--- Task to carry out ---
Exclude the pictures, then copy all remaining records exactly.

-- Material for this task start --

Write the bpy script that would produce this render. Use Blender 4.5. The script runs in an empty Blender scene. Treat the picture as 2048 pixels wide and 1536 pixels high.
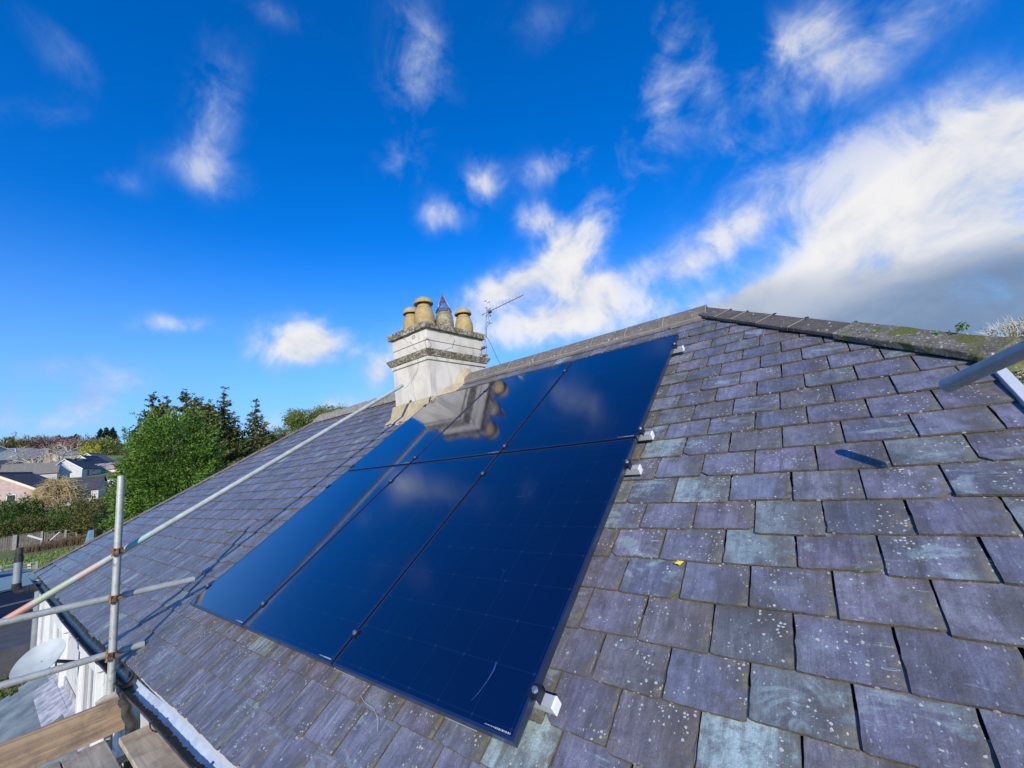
import bpy, bmesh, math, random
from mathutils import Vector, Matrix, noise
random.seed(7)
SC = bpy.context.scene
COL = SC.collection
PI = math.pi
# ---------------------------------------------------------------- camera
CAM = Vector((1.0102, -1.1097, 0.9119))
RX = Vector((0.77757777, 0.61896162, -0.11072182))      # camera right
RD = Vector((-0.19019106, 0.06368155, -0.97967955))     # camera down
RF = Vector((-0.59933311, 0.78283534, 0.16723832))      # camera forward
FPX = 818.2
cd = bpy.data.cameras.new('camera'); cam = bpy.data.objects.new('camera', cd); COL.objects.link(cam)
cam.matrix_world = Matrix((( RX.x, -RD.x, -RF.x, CAM.x), (RX.y, -RD.y, -RF.y, CAM.y), (RX.z, -RD.z, -RF.z, CAM.z), (0, 0, 0, 1)))
cd.sensor_fit = 'HORIZONTAL'; cd.sensor_width = 36.0; cd.lens = FPX / 2048 * 36.0
cd.clip_start = 0.05; cd.clip_end = 5000
SC.camera = cam
# ---------------------------------------------------------------- sun + sky
SUN = Vector((0.555, -0.733, 0.394)).normalized()
ld = bpy.data.lights.new('sun', 'SUN'); ld.energy = 4.9; ld.angle = math.radians(0.5); ld.color = (1.0, 0.93, 0.82)
sun = bpy.data.objects.new('sun', ld); COL.objects.link(sun)
sun.rotation_euler = (-SUN).to_track_quat('-Z', 'Y').to_euler(); sun.location = (20, -26, 14)
SC.view_settings.view_transform = 'Standard'; SC.view_settings.look = 'None'
SC.view_settings.exposure = 0.0; SC.view_settings.gamma = 1.0
SC.render.engine = 'CYCLES'
world = bpy.data.worlds.new('World'); SC.world = world; world.use_nodes = True
# clouds: centre direction, two scaled axes, weight, greyness
CL=[ (-0.494,0.461,0.737,9.065,14.001,-3.363,9.538,-1.294,6.522,0.66,0),
(-0.737,0.207,0.643,4.751,24.258,-3.135,7.145,1.54,6.921,0.46,0),
(-0.804,0.212,0.556,6.367,13.169,3.293,15.8,-4.584,23.693,0.34,0),
(-0.929,0.202,0.311,4.85,13.731,3.958,12.934,-8.95,42.819,0.7,0.1),
(-0.864,0.417,0.282,5.259,8.677,1.534,4.19,-4.032,17.051,1.25,0),
(-0.804,0.553,0.219,12.83,18.188,-1.126,4.965,-1.968,20.881,1,0),
(-0.972,0.064,0.225,1.497,11.778,0.876,8.908,-2.541,37.04,0.5,0.5),
(-0.979,0.099,0.176,3.339,27.085,0.535,6.396,-2.189,34.019,0.55,0.6),
(-0.986,0.014,0.167,1.459,50.288,1.439,5.627,-1.967,30.357,0.6,0.6),
(-0.99,0.065,0.128,1.104,9.673,-0.288,4.748,-2.065,33.778,0.65,0.3),
(-0.508,0.63,0.587,11.494,18.866,-11.158,17.318,0.558,13.548,0.75,0),
(-0.597,0.595,0.538,14.479,14.432,-0.833,13.18,-9.226,23.922,0.75,0),
(-0.346,0.724,0.597,8.029,3.797,-0.793,6.998,-16.661,23.416,0.5,0),
(-0.44,0.738,0.512,11.432,11.258,-7.366,18.727,-4.033,20.899,0.6,0),
(-0.413,0.796,0.442,8.957,2.168,3.341,-3.707,-10.335,14.016,0.95,0),
(-0.553,0.737,0.389,8.501,5.114,1.1,3.101,-10.583,23.139,0.95,0),
(-0.459,0.836,0.3,4.096,1.735,-0.228,2.569,-4.731,15.45,1.1,0),
(-0.093,0.71,0.698,15.091,9.105,-7.972,5.161,-6.685,6.767,0.48,0),
(-0.149,0.78,0.608,11.888,5.143,-4.512,4.923,-8.868,11.77,0.28,0),
(0.042,0.817,0.575,9.062,-2.206,1.608,-4.438,-6.857,9.189,0.44,0),
(-0.283,0.809,0.516,9.289,1.527,1.728,-2.097,-8.263,10.845,0.36,0),
(0.186,0.808,0.559,8.19,-0.775,-2.499,-3.632,-13.121,19.273,0.42,0),
(-0.106,0.913,0.394,10.923,0.652,0.149,-1.393,-8.387,17.811,0.75,0),
(-0.222,0.907,0.359,11.495,3.579,-3.32,7.182,-8.837,25.376,0.7,0.2),
(0.103,0.898,0.428,7.02,-1.565,0.421,-3.972,-8.181,16.967,0.6,0),
(0.177,0.936,0.304,7.17,-2.354,1.423,-2.416,-3.917,11.844,1.35,0),
(0.062,0.967,0.248,5.817,-0.665,-0.884,0.993,-5.929,20.831,1.1,0.5),
(0.17,0.973,0.157,6.674,-1.529,-0.956,0.929,-2.77,12.99,1.6,1),
(-0.043,0.97,0.239,6.526,0.112,-1.374,3.39,-6.613,25.339,0.95,0.7),
(0.271,0.881,0.387,17.772,-7.127,2.48,-3.443,-5.605,13.876,0.8,0),
(-0.857,0.493,0.15,6.931,11.284,-0.85,5.158,-1.52,31.137,0.7,0.1),
(-0.704,0.655,0.275,8.31,8.551,-0.905,3.972,-2.094,13.354,0.8,0),
(-0.937,0.33,0.117,3.403,8.355,-0.568,4.668,-1.52,37.239,0.5,0.1),
(-0.769,0.033,0.638,11.14,24.658,11.365,17.313,-2.427,20.193,0.25,0),
(-0.387,0.846,0.366,12.886,6.532,-2.839,6.59,-6.355,20.285,0.8,0),
(-0.828,0.007,0.561,8.07,9.076,10.909,19.071,-19.865,27.509,0.22,0),
(-0.281,0.573,0.769,9.872,6.959,-2.228,12.909,-15.341,15.499,0.18,0),
(0.215,0.905,0.367,13.892,-4.066,0.534,-3.533,-7.662,19.572,0.7,0),
(-0.051,0.865,0.498,14.474,-2.261,4.397,-6.071,-8.783,13.626,0.25,0),
(-0.603,0.229,0.764,8.716,11.226,2.86,38.176,-13.923,33.648,0.22,0),
(-0.614,0.5,0.611,6.258,14.541,-6.416,12.854,1.811,10.606,0.35,0),
(-0.849,0.101,0.519,9.59,28.263,9.207,22.526,-4.577,36.768,0.28,0),
(-0.095,0.771,0.63,11.176,4.596,-4.725,3.625,-7.577,9.018,0.22,0),
(0.086,0.937,0.337,10.108,-1.838,1.038,-3.512,-7.596,20.539,0.6,0),
(-0.964,0.162,0.21,4.666,23.545,0.881,9.402,-2.984,43.149,0.3,0.4),
(0.075,0.777,0.625,13.699,0.778,-3.412,-3.419,-16.96,20.67,0.4,0) ]

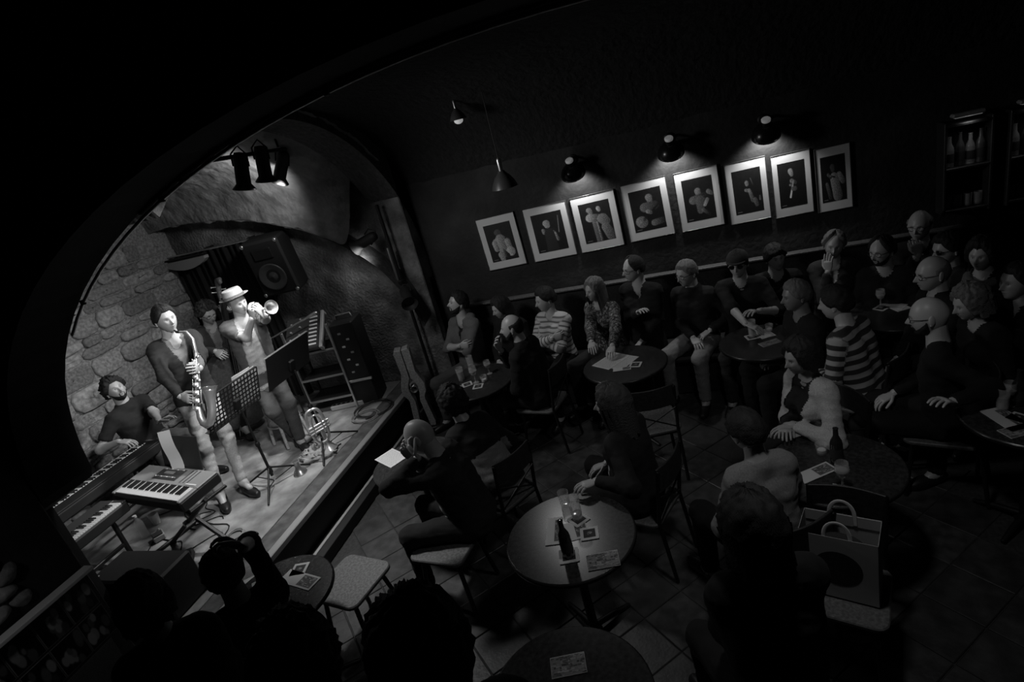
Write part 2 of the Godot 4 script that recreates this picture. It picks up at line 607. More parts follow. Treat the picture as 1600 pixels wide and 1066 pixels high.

-- Material for this task end --

--- Reply to the exercise ---
Write the bpy script that would produce this render. Use Blender 4.5. The script runs in an empty Blender scene. Treat the picture as 2048 pixels wide and 1536 pixels high.
import bpy, bmesh, math, random
from mathutils import Vector, Matrix, noise
random.seed(7)
SC = bpy.context.scene
COL = SC.collection
PI = math.pi
# ---------------------------------------------------------------- camera
CAM = Vector((1.0102, -1.1097, 0.9119))
RX = Vector((0.77757777, 0.61896162, -0.11072182))      # camera right
RD = Vector((-0.19019106, 0.06368155, -0.97967955))     # camera down
RF = Vector((-0.59933311, 0.78283534, 0.16723832))      # camera forward
FPX = 818.2
cd = bpy.data.cameras.new('camera'); cam = bpy.data.objects.new('camera', cd); COL.objects.link(cam)
cam.matrix_world = Matrix((( RX.x, -RD.x, -RF.x, CAM.x), (RX.y, -RD.y, -RF.y, CAM.y), (RX.z, -RD.z, -RF.z, CAM.z), (0, 0, 0, 1)))
cd.sensor_fit = 'HORIZONTAL'; cd.sensor_width = 36.0; cd.lens = FPX / 2048 * 36.0
cd.clip_start = 0.05; cd.clip_end = 5000
SC.camera = cam
# ---------------------------------------------------------------- sun + sky
SUN = Vector((0.555, -0.733, 0.394)).normalized()
ld = bpy.data.lights.new('sun', 'SUN'); ld.energy = 4.9; ld.angle = math.radians(0.5); ld.color = (1.0, 0.93, 0.82)
sun = bpy.data.objects.new('sun', ld); COL.objects.link(sun)
sun.rotation_euler = (-SUN).to_track_quat('-Z', 'Y').to_euler(); sun.location = (20, -26, 14)
SC.view_settings.view_transform = 'Standard'; SC.view_settings.look = 'None'
SC.view_settings.exposure = 0.0; SC.view_settings.gamma = 1.0
SC.render.engine = 'CYCLES'
world = bpy.data.worlds.new('World'); SC.world = world; world.use_nodes = True
# clouds: centre direction, two scaled axes, weight, greyness
CL=[ (-0.494,0.461,0.737,9.065,14.001,-3.363,9.538,-1.294,6.522,0.66,0),
(-0.737,0.207,0.643,4.751,24.258,-3.135,7.145,1.54,6.921,0.46,0),
(-0.804,0.212,0.556,6.367,13.169,3.293,15.8,-4.584,23.693,0.34,0),
(-0.929,0.202,0.311,4.85,13.731,3.958,12.934,-8.95,42.819,0.7,0.1),
(-0.864,0.417,0.282,5.259,8.677,1.534,4.19,-4.032,17.051,1.25,0),
(-0.804,0.553,0.219,12.83,18.188,-1.126,4.965,-1.968,20.881,1,0),
(-0.972,0.064,0.225,1.497,11.778,0.876,8.908,-2.541,37.04,0.5,0.5),
(-0.979,0.099,0.176,3.339,27.085,0.535,6.396,-2.189,34.019,0.55,0.6),
(-0.986,0.014,0.167,1.459,50.288,1.439,5.627,-1.967,30.357,0.6,0.6),
(-0.99,0.065,0.128,1.104,9.673,-0.288,4.748,-2.065,33.778,0.65,0.3),
(-0.508,0.63,0.587,11.494,18.866,-11.158,17.318,0.558,13.548,0.75,0),
(-0.597,0.595,0.538,14.479,14.432,-0.833,13.18,-9.226,23.922,0.75,0),
(-0.346,0.724,0.597,8.029,3.797,-0.793,6.998,-16.661,23.416,0.5,0),
(-0.44,0.738,0.512,11.432,11.258,-7.366,18.727,-4.033,20.899,0.6,0),
(-0.413,0.796,0.442,8.957,2.168,3.341,-3.707,-10.335,14.016,0.95,0),
(-0.553,0.737,0.389,8.501,5.114,1.1,3.101,-10.583,23.139,0.95,0),
(-0.459,0.836,0.3,4.096,1.735,-0.228,2.569,-4.731,15.45,1.1,0),
(-0.093,0.71,0.698,15.091,9.105,-7.972,5.161,-6.685,6.767,0.48,0),
(-0.149,0.78,0.608,11.888,5.143,-4.512,4.923,-8.868,11.77,0.28,0),
(0.042,0.817,0.575,9.062,-2.206,1.608,-4.438,-6.857,9.189,0.44,0),
(-0.283,0.809,0.516,9.289,1.527,1.728,-2.097,-8.263,10.845,0.36,0),
(0.186,0.808,0.559,8.19,-0.775,-2.499,-3.632,-13.121,19.273,0.42,0),
(-0.106,0.913,0.394,10.923,0.652,0.149,-1.393,-8.387,17.811,0.75,0),
(-0.222,0.907,0.359,11.495,3.579,-3.32,7.182,-8.837,25.376,0.7,0.2),
(0.103,0.898,0.428,7.02,-1.565,0.421,-3.972,-8.181,16.967,0.6,0),
(0.177,0.936,0.304,7.17,-2.354,1.423,-2.416,-3.917,11.844,1.35,0),
(0.062,0.967,0.248,5.817,-0.665,-0.884,0.993,-5.929,20.831,1.1,0.5),
(0.17,0.973,0.157,6.674,-1.529,-0.956,0.929,-2.77,12.99,1.6,1),
(-0.043,0.97,0.239,6.526,0.112,-1.374,3.39,-6.613,25.339,0.95,0.7),
(0.271,0.881,0.387,17.772,-7.127,2.48,-3.443,-5.605,13.876,0.8,0),
(-0.857,0.493,0.15,6.931,11.284,-0.85,5.158,-1.52,31.137,0.7,0.1),
(-0.704,0.655,0.275,8.31,8.551,-0.905,3.972,-2.094,13.354,0.8,0),
(-0.937,0.33,0.117,3.403,8.355,-0.568,4.668,-1.52,37.239,0.5,0.1),
(-0.769,0.033,0.638,11.14,24.658,11.365,17.313,-2.427,20.193,0.25,0),
(-0.387,0.846,0.366,12.886,6.532,-2.839,6.59,-6.355,20.285,0.8,0),
(-0.828,0.007,0.561,8.07,9.076,10.909,19.071,-19.865,27.509,0.22,0),
(-0.281,0.573,0.769,9.872,6.959,-2.228,12.909,-15.341,15.499,0.18,0),
(0.215,0.905,0.367,13.892,-4.066,0.534,-3.533,-7.662,19.572,0.7,0),
(-0.051,0.865,0.498,14.474,-2.261,4.397,-6.071,-8.783,13.626,0.25,0),
(-0.603,0.229,0.764,8.716,11.226,2.86,38.176,-13.923,33.648,0.22,0),
(-0.614,0.5,0.611,6.258,14.541,-6.416,12.854,1.811,10.606,0.35,0),
(-0.849,0.101,0.519,9.59,28.263,9.207,22.526,-4.577,36.768,0.28,0),
(-0.095,0.771,0.63,11.176,4.596,-4.725,3.625,-7.577,9.018,0.22,0),
(0.086,0.937,0.337,10.108,-1.838,1.038,-3.512,-7.596,20.539,0.6,0),
(-0.964,0.162,0.21,4.666,23.545,0.881,9.402,-2.984,43.149,0.3,0.4),
(0.075,0.777,0.625,13.699,0.778,-3.412,-3.419,-16.96,20.67,0.4,0) ]

Write part 2 of the Godot 4 script that recreates this picture. It picks up at line 607. More parts follow. Treat the picture as 1600 pixels wide and 1066 pixels high.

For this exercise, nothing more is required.